The ISAO approach is probably necessary. The ISAO construct is novel, mainly because it implicitly calls for a pooled organizational structure. That is, it will presumably become too costly for most companies to unilaterally invest in the manpower and systems needed to create a cyber-aware organization. From an existential risk standpoint, this approach increases the Defender-to-Attacker ratio. Unless Big Data Analytics dramatically reduces the manpower component, the growing attacker ecosystem will cause an increasingly larger commitment to the defense. While the numbers game of developing analysts is certainly a challenge, that is not a pivotal factor. As the monetization of cybercrime escalates however, the cost of committing more resources to defend against cyberattacks will further diminish profitability.
Part 1 Conclusion.
I am certain that Internet and cybersecurity scientists, practitioners, government officials, and thought leaders would offer more anecdotes and observations about game-changing dimensions of the modern cyber landscape that benefit the attacker. The two I have offered paint a bleak future for the West. Additional risks include manipulation of stock trades and financial transactions, such that trust in the financial system deteriorates. Hijacking of critical infrastructure control systems by foreign entities or terrorists. Or, another targeted hack of the top level domains and severe degradation or loss of the Internet.
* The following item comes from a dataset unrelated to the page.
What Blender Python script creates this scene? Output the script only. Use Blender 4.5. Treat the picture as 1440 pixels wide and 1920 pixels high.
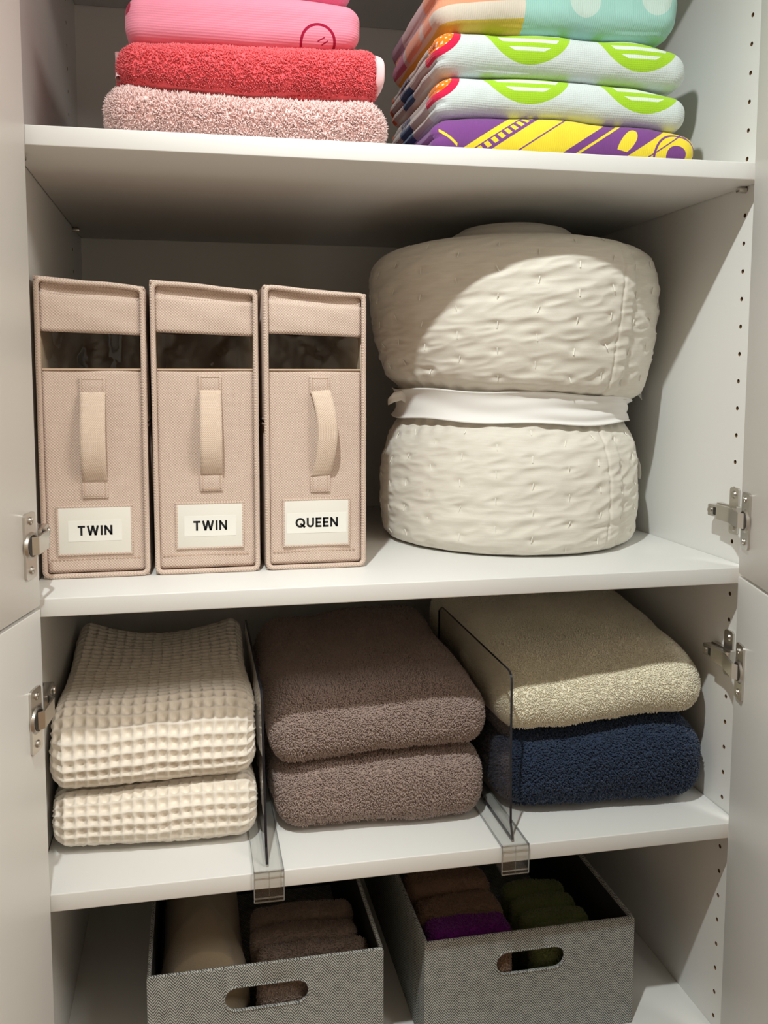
import bpy, bmesh, math, random
import numpy as np
from mathutils import Vector, Matrix
PI = math.pi
for o in list(bpy.data.objects):
    bpy.data.objects.remove(o)
scene = bpy.context.scene
C = scene.collection

# ------------------------------------------------------------------ camera
cam_d = bpy.data.cameras.new('camera')
cam = bpy.data.objects.new('camera', cam_d)
C.objects.link(cam)
cam.location = (0.1673, -0.8961, 0.8184)
cam.rotation_euler = (1.4797005, -0.0001318, -0.1903306)
cam_d.sensor_fit = 'AUTO'
cam_d.sensor_width = 36.0
cam_d.lens = 1631.19 / 1920 * 36.0
cam_d.shift_x = 46.2 / 1920          # the photograph is a crop, its optical axis lies off centre
cam_d.shift_y = -99.17 / 1920
cam_d.clip_start = 0.02
scene.camera = cam

# ------------------------------------------------------------------ light
world = bpy.data.worlds.new('world')
scene.world = world
world.use_nodes = True
world.node_tree.nodes['Background'].inputs['Color'].default_value = (1.0, 0.86, 0.70, 1)
world.node_tree.nodes['Background'].inputs['Strength'].default_value = 0.0


def lamp(name, kind, loc, energy, color, **kw):
    d = bpy.data.lights.new(name, kind)
    d.energy = energy
    d.color = color
    rot = kw.pop('rot', (0, 0, 0))
    for k, v in kw.items():
        setattr(d, k, v)
    o = bpy.data.objects.new(name, d)
    C.objects.link(o)
    o.location = loc
    o.rotation_euler = rot
    return o


# recessed ceiling downlight above the open doors (its position follows from the shelf shadows)
LX, LY, LZ = 0.07, -0.64, 1.78
AIM = Vector((0.93, 0.08, 0.12)) - Vector((LX, LY, LZ))         # the adjustable head is turned towards the shelves
lamp('downlight_lamp', 'SPOT', (LX, LY, LZ), 61, (0.945, 1.0, 0.985),
     spot_size=math.radians(84), spot_blend=1.0, shadow_soft_size=0.016, rot=AIM.to_track_quat('-Z', 'Y').to_euler())
# added soft fill lamp, set to the right to brighten doors and shaded parts
lamp('fill_lamp', 'AREA', (1.25, -1.20, 1.80), 24, (1.0, 0.965, 0.90), shape='RECTANGLE', size=0.6, size_y=0.6)

vs = scene.view_settings
vs.view_transform = 'Standard'
vs.look = 'None'
vs.gamma = 1.0
vs.use_curve_mapping = False
vs.exposure = 0.0


# ------------------------------------------------------------------ helpers
def lin(r, g, b, k=1.0):
    f = lambda c: (c / 255 / 12.92) if c / 255 <= 0.04045 else ((c / 255 + 0.055) / 1.055) ** 2.4
    return (f(r) * k, f(g) * k, f(b) * k, 1.0)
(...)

I know there are many worst case scenarios that keep leaders up at night. In saying all this, it’s not to be sensational. Rather, this Part is intended to stir consideration about cyber risk being an existential threat. If it is, we must do much more in fundamental ways, not incremental ways. If we are not sure whether the risk is existential, then we should put more study into making a better calculation.
In my view, the risk is existential. The next part in this series will introduce structural change ideas.